Как хочется и письмо здесь привести полностью! Два месяца с лишним я его сочинял — как раз повесть написать можно бы. Переделывал несколько раз. Двадцать с лишним страниц получилось.
Да, нельзя не процитировать его, хотя бы совсем немного. Ведь это — тоже документ…
«Мне нравится этот рассказ… В нем ярко и точно написана заводская среда — не только шум и грохот моторов, скрежет конвейера, запах подгоревшего масла, теплые и упругие волны нагретого работой воздуха, но и те короткие общения между мастеровыми за конвейером или в курилке… Все это написано умело, рукой уверенной и, главное, правдиво до последней степени… Эта, казалось бы, непонятная радость, это чувство бескорыстной симпатии к мотору-«подкидышу» и есть та рабочая совесть, которая движет поступками истинно мастерового человека…»
Но что это? — думаете, наверное, вы, прочитав. Где же тут разнос? Да ведь не из внутренней рецензии это и не из редакторского заключения — из прессы. Опубликованный сначала в журнале, а потом вошедший даже в книгу критических статей, отзыв одного из самых уважаемых наших писателей.
«…В его повествовании и особенно именно в «Подкидыше» много прямой теплоты, человечности, задушевности; груда железа — старый мотор — воспринимается сквозь призму мягкого человеческого сердца. Рассказ трогает…»
И это из центральной прессы тоже. И о том же рассказе.
А теперь из заключения старшего редактора самого престижного издательства нашей страны:
«Рабочий Фрол из «Подкидыша», взявшийся за доделку брошенного двигателя, наделен отрицательными чертами: бывший фронтовик, он «соображает на двоих», напропалую курит, «забивает козла», ссорится с женой. Его совершенно не интересует митинг, видимо, антивоенный…»
И далее в таком же духе.
А вот мнение рецензента о повести, которая называется «Переполох» и которая когда-то — лет пятнадцать назад — была даже набрана, получив «добро» А. Т. Твардовского, в журнале «Новый мир»:
«…Особенно противоречит правде жизни поведение ее (комиссии. — Ю. А. ) председателя, старого партийца, персонального пенсионера Нестеренко. Он ни от кого не зависит, никто ему уже теперь соли на хвост не насыплет, зачем же ему топтать свою совесть старого коммуниста, зачем выступать в роли прислужника разным делягам и высокопоставленным чиновникам?
Вызывает удивление и другое. Несколько лет подряд у всех на глазах в СУ-17 орудовали жулики, занимавшиеся приписками, очковтирательством, самопремированием, плевали на качество работ и все эти несколько лет неизменно, из квартала в квартал… получали Красное знамя. И если бы не анонимка, вполне вероятно, с горечью подсказывает автор, и продолжалось бы все в том же духе. Да и концовка не слишком обнадеживает.
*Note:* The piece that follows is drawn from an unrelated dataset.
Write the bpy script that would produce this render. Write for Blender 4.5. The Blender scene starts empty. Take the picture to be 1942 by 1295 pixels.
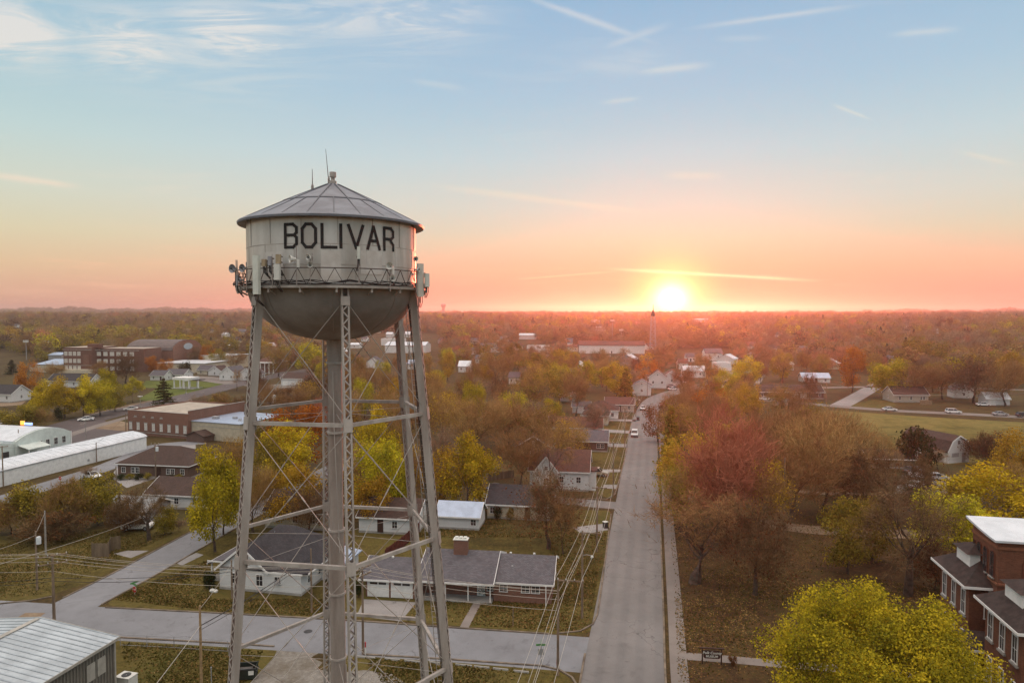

Нет, переполох, по всей видимости, ничего не изменит…»
«В повести нет ни одного положительного героя… и нет уверенности, что очковтиратели будут разоблачены», — это уже резюмирующее мнение редактора.
О «Высшей мере» отзыв обоих — и рецензента, и редактора — был в том же духе, но она не была пока опубликована, и сопоставлять было нечего. Но не удержусь все же и приведу вывод рецензента:
«Может такое быть? Всякое случается. Но надо ли во всей неблаговидности показывать подобную «взаимовыручку» национальных судебно-следственных работников, их аморальный облик и профессиональную несостоятельность? Нужно ли подвергать сомнению незыблемые принципы, свойственные советскому законодательству, советскому праву, советскому суду?»